■ **EXERCISE BRIEF**:
Wherever the word "Python" appears in the entries, copy the whole line.

-*-

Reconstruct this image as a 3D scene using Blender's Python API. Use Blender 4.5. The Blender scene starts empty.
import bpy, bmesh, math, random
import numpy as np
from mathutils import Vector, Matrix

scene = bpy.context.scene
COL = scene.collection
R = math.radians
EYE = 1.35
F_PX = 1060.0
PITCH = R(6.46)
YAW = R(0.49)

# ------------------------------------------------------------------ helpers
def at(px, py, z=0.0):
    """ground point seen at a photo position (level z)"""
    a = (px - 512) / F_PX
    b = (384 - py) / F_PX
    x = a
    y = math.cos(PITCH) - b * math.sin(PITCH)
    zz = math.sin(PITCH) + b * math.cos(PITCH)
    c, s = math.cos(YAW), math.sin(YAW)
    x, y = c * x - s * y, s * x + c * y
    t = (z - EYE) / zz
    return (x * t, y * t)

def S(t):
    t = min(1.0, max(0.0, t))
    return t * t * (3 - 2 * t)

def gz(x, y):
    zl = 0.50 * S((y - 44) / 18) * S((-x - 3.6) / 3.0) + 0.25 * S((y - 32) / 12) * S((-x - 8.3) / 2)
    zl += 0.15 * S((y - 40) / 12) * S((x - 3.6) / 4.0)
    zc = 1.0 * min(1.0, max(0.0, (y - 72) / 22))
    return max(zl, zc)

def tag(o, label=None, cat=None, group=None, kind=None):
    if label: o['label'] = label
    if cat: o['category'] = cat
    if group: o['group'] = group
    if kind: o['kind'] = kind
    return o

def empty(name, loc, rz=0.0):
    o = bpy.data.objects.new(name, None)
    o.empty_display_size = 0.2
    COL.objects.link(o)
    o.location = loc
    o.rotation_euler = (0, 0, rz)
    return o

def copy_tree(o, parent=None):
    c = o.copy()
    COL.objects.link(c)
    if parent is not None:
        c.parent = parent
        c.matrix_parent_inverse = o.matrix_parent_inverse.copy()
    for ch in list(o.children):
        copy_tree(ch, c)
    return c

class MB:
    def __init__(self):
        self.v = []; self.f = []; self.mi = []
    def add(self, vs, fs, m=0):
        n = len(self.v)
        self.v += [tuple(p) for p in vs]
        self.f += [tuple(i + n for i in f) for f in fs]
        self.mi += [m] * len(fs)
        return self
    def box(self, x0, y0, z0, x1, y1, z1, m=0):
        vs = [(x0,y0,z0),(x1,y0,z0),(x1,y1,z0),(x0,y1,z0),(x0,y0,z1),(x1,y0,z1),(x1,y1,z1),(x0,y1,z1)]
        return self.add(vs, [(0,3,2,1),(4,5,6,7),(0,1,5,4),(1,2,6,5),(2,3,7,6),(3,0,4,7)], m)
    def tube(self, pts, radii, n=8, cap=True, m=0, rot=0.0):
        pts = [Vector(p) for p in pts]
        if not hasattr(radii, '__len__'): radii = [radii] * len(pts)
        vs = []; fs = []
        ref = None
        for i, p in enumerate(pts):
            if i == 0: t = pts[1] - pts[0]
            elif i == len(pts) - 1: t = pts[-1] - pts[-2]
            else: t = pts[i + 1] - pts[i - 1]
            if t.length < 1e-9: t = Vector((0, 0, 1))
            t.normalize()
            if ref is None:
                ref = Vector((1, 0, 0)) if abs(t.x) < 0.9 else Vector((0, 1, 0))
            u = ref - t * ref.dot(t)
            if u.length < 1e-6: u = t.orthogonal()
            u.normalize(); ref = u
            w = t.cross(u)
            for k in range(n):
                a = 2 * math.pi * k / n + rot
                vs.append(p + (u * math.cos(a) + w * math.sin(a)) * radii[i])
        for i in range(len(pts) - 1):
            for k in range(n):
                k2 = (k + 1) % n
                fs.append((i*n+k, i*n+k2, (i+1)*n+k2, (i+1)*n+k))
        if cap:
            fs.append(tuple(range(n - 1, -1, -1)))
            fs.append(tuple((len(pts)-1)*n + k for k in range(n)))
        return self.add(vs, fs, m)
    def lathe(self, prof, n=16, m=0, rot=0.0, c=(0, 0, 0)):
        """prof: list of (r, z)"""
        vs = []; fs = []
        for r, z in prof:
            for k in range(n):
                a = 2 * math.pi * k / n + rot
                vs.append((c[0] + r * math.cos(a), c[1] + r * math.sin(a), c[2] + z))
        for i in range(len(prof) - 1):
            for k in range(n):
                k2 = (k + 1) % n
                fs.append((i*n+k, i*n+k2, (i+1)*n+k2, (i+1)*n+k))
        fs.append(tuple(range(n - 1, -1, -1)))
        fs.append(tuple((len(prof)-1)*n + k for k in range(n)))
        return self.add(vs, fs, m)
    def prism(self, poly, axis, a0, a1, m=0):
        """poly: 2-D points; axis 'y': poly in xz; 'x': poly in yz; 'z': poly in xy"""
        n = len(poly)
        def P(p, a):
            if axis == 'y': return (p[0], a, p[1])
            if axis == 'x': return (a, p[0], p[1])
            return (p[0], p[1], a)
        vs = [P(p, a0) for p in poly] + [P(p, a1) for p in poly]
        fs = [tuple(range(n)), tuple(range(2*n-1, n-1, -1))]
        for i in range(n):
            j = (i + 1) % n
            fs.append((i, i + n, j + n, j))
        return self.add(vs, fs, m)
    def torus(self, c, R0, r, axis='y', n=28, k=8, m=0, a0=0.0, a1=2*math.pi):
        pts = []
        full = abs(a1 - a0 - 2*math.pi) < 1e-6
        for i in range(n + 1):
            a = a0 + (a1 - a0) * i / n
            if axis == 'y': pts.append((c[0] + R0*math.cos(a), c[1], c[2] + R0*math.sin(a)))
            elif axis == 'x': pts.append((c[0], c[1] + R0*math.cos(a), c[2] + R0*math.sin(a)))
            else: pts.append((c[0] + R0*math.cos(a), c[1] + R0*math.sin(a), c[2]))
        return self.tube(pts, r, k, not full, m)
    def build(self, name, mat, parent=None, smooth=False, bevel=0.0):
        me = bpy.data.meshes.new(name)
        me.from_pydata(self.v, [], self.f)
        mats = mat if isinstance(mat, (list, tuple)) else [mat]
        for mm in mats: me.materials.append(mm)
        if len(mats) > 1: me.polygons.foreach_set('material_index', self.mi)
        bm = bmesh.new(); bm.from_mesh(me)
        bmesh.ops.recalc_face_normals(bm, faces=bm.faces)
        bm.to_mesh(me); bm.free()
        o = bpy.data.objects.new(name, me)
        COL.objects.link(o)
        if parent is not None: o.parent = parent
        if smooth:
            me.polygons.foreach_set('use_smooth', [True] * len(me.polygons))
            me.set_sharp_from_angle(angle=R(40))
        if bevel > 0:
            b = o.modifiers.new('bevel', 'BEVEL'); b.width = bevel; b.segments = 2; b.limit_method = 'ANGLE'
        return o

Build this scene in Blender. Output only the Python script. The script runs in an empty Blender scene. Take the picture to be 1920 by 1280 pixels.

-*-

■ **REPLY TO THE EXERCISE**:
Reconstruct this image as a 3D scene using Blender's Python API. Use Blender 4.5. The Blender scene starts empty.
Build this scene in Blender. Output only the Python script. The script runs in an empty Blender scene. Take the picture to be 1920 by 1280 pixels.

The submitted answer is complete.